Yeah, hard to believe that I am doing it.
Been awhile since my last entry.
Right now I am nearing the end of the program/class. Alot of classmates under mine and espeicially understimate me. Unlike them I keep my mouth shut and push my limits. Everyone, as my teacher says, plays too much grab a**. Even the experienced ones have an attitude that pisses me off. Just cause of the way they're built and that they have experience think they're better then me. I know this but I bother not speak out cause I know that it is a pointless fight. It make me look bad if I started picking fights.
This is a great challenge for me. I like it. Challenging me physically, mentally (math), and teaching me good work ethics. So far I have been doing pretty good for myself.
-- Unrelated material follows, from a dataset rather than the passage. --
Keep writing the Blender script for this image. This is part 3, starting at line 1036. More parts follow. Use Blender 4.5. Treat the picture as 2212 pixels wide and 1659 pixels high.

I just need to strive for perfecting the skills I have learned, and not be afraid to put myself in heat. I need to expose myself more to hard work.
Most of the people are cool, but some people just rubs me the wrong way during work. We got the ones that play too much and the ones that think they know more. The Mr. Know it alls when they don't is the worst. They suggest that I am doing it wrong when I am doing it right, they question more then they do the ******** work. At the sametime the Mr. Know it alls that really do know don't respect me. Although that just might be wrong to say that. They do respect other people, but they sure do undermine me at points. Or don't give me credit
Actuelly now I think about it....those things don't really bother me. Cause the teachers know I have been working hard. Being disadvantaged and willing to work more then others say alot.
"Under promise and over deliver."
I like that alot.
Drawing endeavors is steadily going well. Drawing on the bus ain't easy......
The comic is in dialogue stage and at the same time it is molding the story itself. I don't want to structure things too much cause that just destroys my creativity.
The characters are becoming alive much more then ever before. I am loving it all.
Ever since Sin City movie and reading the books......dialogue is something I want to work heavy on. Good thing I have a friend that is very good at it. Helps me alot.
Check it over and adds, erases, or shorten things. Sometimes change it completly.
Hopefully I can post up a full episodes worth of Emina dialogue.
Questions of the day:
Do you like or dislike people underestimating you? -One hand you have the chance to prove them wrong -Other hand you just don't like the assumptions cause it puts you in situations
Do you feel alive by doing something challenging or do you feel alive at doing whatever your naturally good at?
Have you challenged yourself in such a way that it just seems like a waste of time because the place you are at to start with is at a great disadvantage where you have to work at it far more then others?
Next entry won't be in awhile....maybe.